Flow and heat transfer of nitrogen during liquid nitrogen fracturing in coalbed methane reservoirs

Abstract

Liquid nitrogen (LN2) fracturing has the potential to induce complex fracture networks, avoid formation damage, and eliminate water consumption. However, the flow and heat transfer of nitrogen in fractures and its effect on the fracture generation during LN2 fracturing have not been studied, and the fracturing mechanism remains unclear. In this paper, the nitrogen flow during LN2 fracturing in a straight fracture was simulated. First, a 3D unsteady-state fluid flow and heat transfer model for LN2 fracturing in coalbed methane (CBM) reservoir was developed, which considered the phase transition of nitrogen, thermophysical properties variation of coal and the heat transfer between nitrogen and formation. This model was then validated against published analytical solutions. Subsequently, the model was applied to elucidate the phase distribution of nitrogen and its influence on fracture generation. Finally, the factors that affect the flow and heat transfer of nitrogen were analyzed.
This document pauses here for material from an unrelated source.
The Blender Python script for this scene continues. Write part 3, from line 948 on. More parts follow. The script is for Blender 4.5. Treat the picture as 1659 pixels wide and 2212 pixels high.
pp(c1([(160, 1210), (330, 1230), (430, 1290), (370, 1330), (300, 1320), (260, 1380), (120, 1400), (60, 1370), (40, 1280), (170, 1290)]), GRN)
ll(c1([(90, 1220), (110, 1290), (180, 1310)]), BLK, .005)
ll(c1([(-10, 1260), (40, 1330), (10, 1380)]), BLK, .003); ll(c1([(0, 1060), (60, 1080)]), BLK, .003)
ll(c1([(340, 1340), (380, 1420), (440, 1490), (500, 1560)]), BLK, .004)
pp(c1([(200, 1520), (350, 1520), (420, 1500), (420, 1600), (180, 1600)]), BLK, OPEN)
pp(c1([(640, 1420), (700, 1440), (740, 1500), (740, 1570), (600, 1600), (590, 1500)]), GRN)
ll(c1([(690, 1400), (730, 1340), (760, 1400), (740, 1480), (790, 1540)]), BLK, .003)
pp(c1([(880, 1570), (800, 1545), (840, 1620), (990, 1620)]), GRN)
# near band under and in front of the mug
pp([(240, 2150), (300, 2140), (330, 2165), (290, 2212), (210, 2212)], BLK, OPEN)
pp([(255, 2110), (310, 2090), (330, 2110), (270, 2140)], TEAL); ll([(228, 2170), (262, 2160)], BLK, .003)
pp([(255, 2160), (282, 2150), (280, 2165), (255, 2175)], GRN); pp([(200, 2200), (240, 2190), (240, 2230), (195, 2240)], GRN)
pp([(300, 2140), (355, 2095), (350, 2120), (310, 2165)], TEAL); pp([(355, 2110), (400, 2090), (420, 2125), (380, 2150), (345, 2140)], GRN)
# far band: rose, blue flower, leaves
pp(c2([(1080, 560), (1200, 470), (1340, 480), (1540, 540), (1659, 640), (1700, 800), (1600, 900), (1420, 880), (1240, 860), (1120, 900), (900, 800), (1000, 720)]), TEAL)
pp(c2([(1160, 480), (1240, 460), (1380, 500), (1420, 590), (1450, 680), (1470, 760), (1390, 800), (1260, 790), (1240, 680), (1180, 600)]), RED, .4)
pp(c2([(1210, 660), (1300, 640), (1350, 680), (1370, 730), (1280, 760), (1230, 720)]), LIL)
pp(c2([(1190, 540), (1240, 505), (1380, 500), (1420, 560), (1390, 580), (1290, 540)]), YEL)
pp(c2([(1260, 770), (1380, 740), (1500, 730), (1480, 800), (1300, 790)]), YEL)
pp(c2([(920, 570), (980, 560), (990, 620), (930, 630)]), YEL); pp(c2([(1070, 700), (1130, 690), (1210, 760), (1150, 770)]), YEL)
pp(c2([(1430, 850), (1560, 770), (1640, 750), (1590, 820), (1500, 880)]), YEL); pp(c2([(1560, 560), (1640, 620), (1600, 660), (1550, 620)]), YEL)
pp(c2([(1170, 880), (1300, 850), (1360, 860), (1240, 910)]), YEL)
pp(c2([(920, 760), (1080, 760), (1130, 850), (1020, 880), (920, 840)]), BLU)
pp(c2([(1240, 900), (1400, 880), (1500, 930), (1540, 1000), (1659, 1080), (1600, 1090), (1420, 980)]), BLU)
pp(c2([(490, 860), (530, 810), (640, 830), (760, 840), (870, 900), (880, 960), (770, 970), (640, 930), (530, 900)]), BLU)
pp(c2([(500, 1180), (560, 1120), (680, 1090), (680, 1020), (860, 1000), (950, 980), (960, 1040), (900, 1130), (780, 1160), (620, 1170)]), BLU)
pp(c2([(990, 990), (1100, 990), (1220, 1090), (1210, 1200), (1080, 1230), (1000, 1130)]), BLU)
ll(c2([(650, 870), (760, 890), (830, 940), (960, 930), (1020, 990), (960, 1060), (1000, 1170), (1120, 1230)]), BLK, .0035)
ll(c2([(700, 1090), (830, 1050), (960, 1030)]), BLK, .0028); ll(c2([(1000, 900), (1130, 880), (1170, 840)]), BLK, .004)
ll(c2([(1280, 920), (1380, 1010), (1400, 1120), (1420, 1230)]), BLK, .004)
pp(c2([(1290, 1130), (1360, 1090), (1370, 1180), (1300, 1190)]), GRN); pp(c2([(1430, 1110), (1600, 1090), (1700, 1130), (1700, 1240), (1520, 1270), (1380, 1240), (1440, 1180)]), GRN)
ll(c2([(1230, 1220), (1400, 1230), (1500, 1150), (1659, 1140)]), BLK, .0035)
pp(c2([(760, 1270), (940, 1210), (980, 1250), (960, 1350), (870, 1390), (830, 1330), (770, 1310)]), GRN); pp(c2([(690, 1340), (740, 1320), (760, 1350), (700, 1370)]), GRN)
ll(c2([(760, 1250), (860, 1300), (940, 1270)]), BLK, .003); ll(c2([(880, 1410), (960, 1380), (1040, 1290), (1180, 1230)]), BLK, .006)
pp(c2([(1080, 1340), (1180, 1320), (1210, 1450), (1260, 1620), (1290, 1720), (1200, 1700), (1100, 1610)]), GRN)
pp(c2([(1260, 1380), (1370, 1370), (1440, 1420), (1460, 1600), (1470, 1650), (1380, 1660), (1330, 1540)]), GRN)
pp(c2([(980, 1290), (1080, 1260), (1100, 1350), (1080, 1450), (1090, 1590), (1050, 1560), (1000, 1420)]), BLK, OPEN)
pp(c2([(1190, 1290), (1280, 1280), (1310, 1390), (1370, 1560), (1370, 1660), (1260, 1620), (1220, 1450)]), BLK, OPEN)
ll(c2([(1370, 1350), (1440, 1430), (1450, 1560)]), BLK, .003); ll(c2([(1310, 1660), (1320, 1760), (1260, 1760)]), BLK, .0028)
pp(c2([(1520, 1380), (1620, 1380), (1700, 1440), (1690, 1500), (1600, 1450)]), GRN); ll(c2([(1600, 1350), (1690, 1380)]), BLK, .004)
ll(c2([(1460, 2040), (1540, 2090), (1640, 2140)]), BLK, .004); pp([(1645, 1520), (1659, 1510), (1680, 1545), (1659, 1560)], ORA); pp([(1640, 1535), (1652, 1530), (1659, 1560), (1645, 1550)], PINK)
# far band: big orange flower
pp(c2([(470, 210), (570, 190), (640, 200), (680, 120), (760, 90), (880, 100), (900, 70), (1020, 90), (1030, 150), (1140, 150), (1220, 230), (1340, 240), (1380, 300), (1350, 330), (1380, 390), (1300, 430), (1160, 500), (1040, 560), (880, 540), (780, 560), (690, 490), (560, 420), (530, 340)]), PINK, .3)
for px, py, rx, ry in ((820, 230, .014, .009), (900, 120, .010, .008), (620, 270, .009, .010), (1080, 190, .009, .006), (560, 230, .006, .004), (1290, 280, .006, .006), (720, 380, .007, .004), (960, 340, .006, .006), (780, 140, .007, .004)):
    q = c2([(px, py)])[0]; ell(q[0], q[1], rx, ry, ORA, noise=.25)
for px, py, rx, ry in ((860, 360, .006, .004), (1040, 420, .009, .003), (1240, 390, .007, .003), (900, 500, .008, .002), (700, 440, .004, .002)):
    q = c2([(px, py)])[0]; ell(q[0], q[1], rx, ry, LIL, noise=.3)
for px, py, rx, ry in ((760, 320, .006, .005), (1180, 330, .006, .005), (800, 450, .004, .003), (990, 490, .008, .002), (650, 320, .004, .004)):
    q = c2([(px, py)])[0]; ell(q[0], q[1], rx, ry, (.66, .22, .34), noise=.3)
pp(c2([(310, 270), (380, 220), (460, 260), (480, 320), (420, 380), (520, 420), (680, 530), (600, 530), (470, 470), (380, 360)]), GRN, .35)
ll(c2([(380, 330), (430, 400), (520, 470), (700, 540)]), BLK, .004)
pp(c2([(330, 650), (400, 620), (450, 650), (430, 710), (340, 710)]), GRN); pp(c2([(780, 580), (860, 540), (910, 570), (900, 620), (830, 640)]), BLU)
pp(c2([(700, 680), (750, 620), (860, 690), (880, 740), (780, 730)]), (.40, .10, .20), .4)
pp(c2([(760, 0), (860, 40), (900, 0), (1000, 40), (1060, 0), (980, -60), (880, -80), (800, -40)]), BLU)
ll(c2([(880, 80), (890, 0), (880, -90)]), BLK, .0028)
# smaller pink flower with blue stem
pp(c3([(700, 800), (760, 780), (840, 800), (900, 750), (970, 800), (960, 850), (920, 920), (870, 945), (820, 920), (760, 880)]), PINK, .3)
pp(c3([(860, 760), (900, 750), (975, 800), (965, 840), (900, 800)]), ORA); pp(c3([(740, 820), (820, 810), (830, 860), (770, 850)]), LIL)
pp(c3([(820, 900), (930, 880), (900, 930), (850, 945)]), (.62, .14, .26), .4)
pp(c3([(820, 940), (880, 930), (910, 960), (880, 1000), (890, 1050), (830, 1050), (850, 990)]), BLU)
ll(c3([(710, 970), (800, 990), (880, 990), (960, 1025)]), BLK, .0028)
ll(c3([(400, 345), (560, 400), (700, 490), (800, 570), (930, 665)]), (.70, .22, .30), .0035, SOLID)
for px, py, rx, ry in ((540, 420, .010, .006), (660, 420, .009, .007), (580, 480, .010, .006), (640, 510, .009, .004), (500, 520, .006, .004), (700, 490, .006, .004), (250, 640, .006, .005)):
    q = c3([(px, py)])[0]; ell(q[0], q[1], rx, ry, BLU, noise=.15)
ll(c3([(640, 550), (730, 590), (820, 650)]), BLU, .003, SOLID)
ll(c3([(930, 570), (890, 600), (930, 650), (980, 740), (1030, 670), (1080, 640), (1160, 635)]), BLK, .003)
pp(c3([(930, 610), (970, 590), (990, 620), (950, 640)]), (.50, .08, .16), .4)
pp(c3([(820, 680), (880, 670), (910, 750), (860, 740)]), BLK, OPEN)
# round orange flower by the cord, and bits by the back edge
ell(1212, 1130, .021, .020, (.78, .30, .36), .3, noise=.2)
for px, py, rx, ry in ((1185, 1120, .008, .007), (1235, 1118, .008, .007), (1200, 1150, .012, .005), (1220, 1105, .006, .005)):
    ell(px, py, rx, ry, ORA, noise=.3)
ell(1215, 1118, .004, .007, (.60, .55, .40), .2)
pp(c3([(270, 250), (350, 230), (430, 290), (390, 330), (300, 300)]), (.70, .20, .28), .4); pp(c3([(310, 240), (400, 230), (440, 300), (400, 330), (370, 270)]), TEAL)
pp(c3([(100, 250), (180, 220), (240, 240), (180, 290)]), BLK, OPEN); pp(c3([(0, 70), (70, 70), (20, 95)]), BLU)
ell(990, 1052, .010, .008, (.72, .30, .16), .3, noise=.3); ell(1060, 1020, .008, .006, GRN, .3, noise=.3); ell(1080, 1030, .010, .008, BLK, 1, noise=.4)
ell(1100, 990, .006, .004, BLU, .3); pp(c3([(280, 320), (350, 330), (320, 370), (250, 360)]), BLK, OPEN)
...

The results showed that the nitrogen at the fracture tip was in a supercritical state. Thermal stress had minor effects on the propagation of the main fracture. In addition, fracture aperture, injection velocity, reservoir temperature, injection fluid temperature, fracture propagation pressure and coal cleat porosity could affect the effectiveness of LN2 fracturing in a coal seam. The main findings of this study are the keys to the research of liquid nitrogen fracturing mechanisms in CBM reservoirs. • Nitrogen at the fracture tip is in supercritical state during the fracture propagation. • Thermal stress had minor effects on the propagation process of the main fracture. • LN2 injection parameters and coal cleat porosity could affect the heat transfer efficiency in LN2 fracturing in coal seam.